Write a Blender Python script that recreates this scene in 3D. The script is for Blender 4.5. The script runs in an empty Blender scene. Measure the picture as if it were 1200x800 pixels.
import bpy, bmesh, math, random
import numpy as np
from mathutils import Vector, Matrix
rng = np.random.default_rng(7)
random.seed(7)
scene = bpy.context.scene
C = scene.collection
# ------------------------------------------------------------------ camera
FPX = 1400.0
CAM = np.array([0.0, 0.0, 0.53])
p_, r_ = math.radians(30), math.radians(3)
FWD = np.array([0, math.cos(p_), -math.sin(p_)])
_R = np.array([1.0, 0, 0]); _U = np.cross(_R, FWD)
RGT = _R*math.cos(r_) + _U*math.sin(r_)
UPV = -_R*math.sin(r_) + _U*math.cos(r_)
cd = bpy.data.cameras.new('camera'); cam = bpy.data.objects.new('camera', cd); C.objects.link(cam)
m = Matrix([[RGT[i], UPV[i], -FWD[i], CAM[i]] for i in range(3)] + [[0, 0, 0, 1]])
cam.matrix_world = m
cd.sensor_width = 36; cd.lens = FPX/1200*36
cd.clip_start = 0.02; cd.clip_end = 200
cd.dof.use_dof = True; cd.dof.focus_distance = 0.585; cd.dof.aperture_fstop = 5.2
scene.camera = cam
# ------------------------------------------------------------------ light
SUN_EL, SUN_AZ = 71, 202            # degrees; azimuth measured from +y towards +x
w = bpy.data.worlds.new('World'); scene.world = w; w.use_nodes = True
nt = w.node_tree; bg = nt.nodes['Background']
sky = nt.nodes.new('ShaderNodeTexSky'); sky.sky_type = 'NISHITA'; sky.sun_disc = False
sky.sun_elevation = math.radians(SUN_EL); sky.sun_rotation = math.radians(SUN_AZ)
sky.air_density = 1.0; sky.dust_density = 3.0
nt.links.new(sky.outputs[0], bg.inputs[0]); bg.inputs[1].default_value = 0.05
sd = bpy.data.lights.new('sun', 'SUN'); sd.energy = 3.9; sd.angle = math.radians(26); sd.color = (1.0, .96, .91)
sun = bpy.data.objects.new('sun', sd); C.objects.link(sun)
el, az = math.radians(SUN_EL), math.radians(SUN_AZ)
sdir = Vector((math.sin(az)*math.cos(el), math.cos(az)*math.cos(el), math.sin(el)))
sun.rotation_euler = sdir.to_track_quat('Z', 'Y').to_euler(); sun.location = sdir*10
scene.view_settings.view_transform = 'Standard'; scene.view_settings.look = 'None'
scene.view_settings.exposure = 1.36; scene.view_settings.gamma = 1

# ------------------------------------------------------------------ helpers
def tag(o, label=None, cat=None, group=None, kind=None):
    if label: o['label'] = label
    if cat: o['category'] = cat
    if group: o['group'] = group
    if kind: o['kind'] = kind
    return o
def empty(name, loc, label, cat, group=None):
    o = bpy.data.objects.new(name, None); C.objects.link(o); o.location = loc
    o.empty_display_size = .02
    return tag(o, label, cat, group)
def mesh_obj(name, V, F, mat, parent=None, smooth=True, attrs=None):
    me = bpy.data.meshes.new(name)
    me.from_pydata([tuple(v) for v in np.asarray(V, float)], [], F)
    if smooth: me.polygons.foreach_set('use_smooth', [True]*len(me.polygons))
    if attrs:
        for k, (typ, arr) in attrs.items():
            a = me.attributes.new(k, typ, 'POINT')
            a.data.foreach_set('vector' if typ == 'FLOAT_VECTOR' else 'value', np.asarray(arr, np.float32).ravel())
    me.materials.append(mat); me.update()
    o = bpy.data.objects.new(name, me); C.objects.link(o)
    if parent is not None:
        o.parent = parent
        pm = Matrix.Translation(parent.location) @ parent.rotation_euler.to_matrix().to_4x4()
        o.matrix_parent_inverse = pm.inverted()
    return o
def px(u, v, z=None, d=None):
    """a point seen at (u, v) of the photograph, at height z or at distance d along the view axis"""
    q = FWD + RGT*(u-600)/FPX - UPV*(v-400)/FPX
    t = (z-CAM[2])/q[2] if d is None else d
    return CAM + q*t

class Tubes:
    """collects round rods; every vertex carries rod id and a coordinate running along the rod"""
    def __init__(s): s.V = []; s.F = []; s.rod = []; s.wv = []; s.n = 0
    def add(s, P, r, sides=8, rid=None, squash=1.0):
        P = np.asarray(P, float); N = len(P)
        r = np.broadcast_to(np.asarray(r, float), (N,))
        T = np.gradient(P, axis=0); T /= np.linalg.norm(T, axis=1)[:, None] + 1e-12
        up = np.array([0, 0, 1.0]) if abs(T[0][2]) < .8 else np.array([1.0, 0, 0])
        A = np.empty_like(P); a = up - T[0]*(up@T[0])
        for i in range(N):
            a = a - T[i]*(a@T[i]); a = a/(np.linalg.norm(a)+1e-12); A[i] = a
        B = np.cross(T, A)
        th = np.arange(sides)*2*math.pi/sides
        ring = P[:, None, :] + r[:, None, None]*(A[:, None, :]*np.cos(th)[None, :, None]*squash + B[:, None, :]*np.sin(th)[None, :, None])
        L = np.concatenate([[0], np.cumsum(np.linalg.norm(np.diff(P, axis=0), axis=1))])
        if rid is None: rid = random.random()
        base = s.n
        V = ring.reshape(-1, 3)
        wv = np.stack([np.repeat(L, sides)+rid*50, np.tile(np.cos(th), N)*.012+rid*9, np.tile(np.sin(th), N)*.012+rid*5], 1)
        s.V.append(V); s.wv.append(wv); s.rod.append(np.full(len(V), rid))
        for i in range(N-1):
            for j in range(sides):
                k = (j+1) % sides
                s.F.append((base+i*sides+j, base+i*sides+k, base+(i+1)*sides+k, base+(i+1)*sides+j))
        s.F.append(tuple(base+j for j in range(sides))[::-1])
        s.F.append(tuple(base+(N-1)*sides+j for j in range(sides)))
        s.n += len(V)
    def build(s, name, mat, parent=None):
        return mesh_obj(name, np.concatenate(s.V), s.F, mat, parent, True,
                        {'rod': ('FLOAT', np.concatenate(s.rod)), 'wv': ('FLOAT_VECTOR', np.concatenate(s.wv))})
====
Transcribe the whole listing with nothing added or left out.

Write a Blender Python script that recreates this scene in 3D. The script is for Blender 4.5. The script runs in an empty Blender scene. Measure the picture as if it were 1200x800 pixels.
import bpy, bmesh, math, random
import numpy as np
from mathutils import Vector, Matrix
rng = np.random.default_rng(7)
random.seed(7)
scene = bpy.context.scene
C = scene.collection
# ------------------------------------------------------------------ camera
FPX = 1400.0
CAM = np.array([0.0, 0.0, 0.53])
p_, r_ = math.radians(30), math.radians(3)
FWD = np.array([0, math.cos(p_), -math.sin(p_)])
_R = np.array([1.0, 0, 0]); _U = np.cross(_R, FWD)
RGT = _R*math.cos(r_) + _U*math.sin(r_)
UPV = -_R*math.sin(r_) + _U*math.cos(r_)
cd = bpy.data.cameras.new('camera'); cam = bpy.data.objects.new('camera', cd); C.objects.link(cam)
m = Matrix([[RGT[i], UPV[i], -FWD[i], CAM[i]] for i in range(3)] + [[0, 0, 0, 1]])
cam.matrix_world = m
cd.sensor_width = 36; cd.lens = FPX/1200*36
cd.clip_start = 0.02; cd.clip_end = 200
cd.dof.use_dof = True; cd.dof.focus_distance = 0.585; cd.dof.aperture_fstop = 5.2
scene.camera = cam
# ------------------------------------------------------------------ light
SUN_EL, SUN_AZ = 71, 202            # degrees; azimuth measured from +y towards +x
w = bpy.data.worlds.new('World'); scene.world = w; w.use_nodes = True
nt = w.node_tree; bg = nt.nodes['Background']
sky = nt.nodes.new('ShaderNodeTexSky'); sky.sky_type = 'NISHITA'; sky.sun_disc = False
sky.sun_elevation = math.radians(SUN_EL); sky.sun_rotation = math.radians(SUN_AZ)
sky.air_density = 1.0; sky.dust_density = 3.0
nt.links.new(sky.outputs[0], bg.inputs[0]); bg.inputs[1].default_value = 0.05
sd = bpy.data.lights.new('sun', 'SUN'); sd.energy = 3.9; sd.angle = math.radians(26); sd.color = (1.0, .96, .91)
sun = bpy.data.objects.new('sun', sd); C.objects.link(sun)
el, az = math.radians(SUN_EL), math.radians(SUN_AZ)
sdir = Vector((math.sin(az)*math.cos(el), math.cos(az)*math.cos(el), math.sin(el)))
sun.rotation_euler = sdir.to_track_quat('Z', 'Y').to_euler(); sun.location = sdir*10
scene.view_settings.view_transform = 'Standard'; scene.view_settings.look = 'None'
scene.view_settings.exposure = 1.36; scene.view_settings.gamma = 1

# ------------------------------------------------------------------ helpers
def tag(o, label=None, cat=None, group=None, kind=None):
    if label: o['label'] = label
    if cat: o['category'] = cat
    if group: o['group'] = group
    if kind: o['kind'] = kind
    return o
def empty(name, loc, label, cat, group=None):
    o = bpy.data.objects.new(name, None); C.objects.link(o); o.location = loc
    o.empty_display_size = .02
    return tag(o, label, cat, group)
def mesh_obj(name, V, F, mat, parent=None, smooth=True, attrs=None):
    me = bpy.data.meshes.new(name)
    me.from_pydata([tuple(v) for v in np.asarray(V, float)], [], F)
    if smooth: me.polygons.foreach_set('use_smooth', [True]*len(me.polygons))
    if attrs:
        for k, (typ, arr) in attrs.items():
            a = me.attributes.new(k, typ, 'POINT')
            a.data.foreach_set('vector' if typ == 'FLOAT_VECTOR' else 'value', np.asarray(arr, np.float32).ravel())
    me.materials.append(mat); me.update()
    o = bpy.data.objects.new(name, me); C.objects.link(o)
    if parent is not None:
        o.parent = parent
        pm = Matrix.Translation(parent.location) @ parent.rotation_euler.to_matrix().to_4x4()
        o.matrix_parent_inverse = pm.inverted()
    return o
def px(u, v, z=None, d=None):
    """a point seen at (u, v) of the photograph, at height z or at distance d along the view axis"""
    q = FWD + RGT*(u-600)/FPX - UPV*(v-400)/FPX
    t = (z-CAM[2])/q[2] if d is None else d
    return CAM + q*t

class Tubes:
    """collects round rods; every vertex carries rod id and a coordinate running along the rod"""
    def __init__(s): s.V = []; s.F = []; s.rod = []; s.wv = []; s.n = 0
    def add(s, P, r, sides=8, rid=None, squash=1.0):
        P = np.asarray(P, float); N = len(P)
        r = np.broadcast_to(np.asarray(r, float), (N,))
        T = np.gradient(P, axis=0); T /= np.linalg.norm(T, axis=1)[:, None] + 1e-12
        up = np.array([0, 0, 1.0]) if abs(T[0][2]) < .8 else np.array([1.0, 0, 0])
        A = np.empty_like(P); a = up - T[0]*(up@T[0])
        for i in range(N):
            a = a - T[i]*(a@T[i]); a = a/(np.linalg.norm(a)+1e-12); A[i] = a
        B = np.cross(T, A)
        th = np.arange(sides)*2*math.pi/sides
        ring = P[:, None, :] + r[:, None, None]*(A[:, None, :]*np.cos(th)[None, :, None]*squash + B[:, None, :]*np.sin(th)[None, :, None])
        L = np.concatenate([[0], np.cumsum(np.linalg.norm(np.diff(P, axis=0), axis=1))])
        if rid is None: rid = random.random()
        base = s.n
        V = ring.reshape(-1, 3)
        wv = np.stack([np.repeat(L, sides)+rid*50, np.tile(np.cos(th), N)*.012+rid*9, np.tile(np.sin(th), N)*.012+rid*5], 1)
        s.V.append(V); s.wv.append(wv); s.rod.append(np.full(len(V), rid))
        for i in range(N-1):
            for j in range(sides):
                k = (j+1) % sides
                s.F.append((base+i*sides+j, base+i*sides+k, base+(i+1)*sides+k, base+(i+1)*sides+j))
        s.F.append(tuple(base+j for j in range(sides))[::-1])
        s.F.append(tuple(base+(N-1)*sides+j for j in range(sides)))
        s.n += len(V)
    def build(s, name, mat, parent=None):
        return mesh_obj(name, np.concatenate(s.V), s.F, mat, parent, True,
                        {'rod': ('FLOAT', np.concatenate(s.rod)), 'wv': ('FLOAT_VECTOR', np.concatenate(s.wv))})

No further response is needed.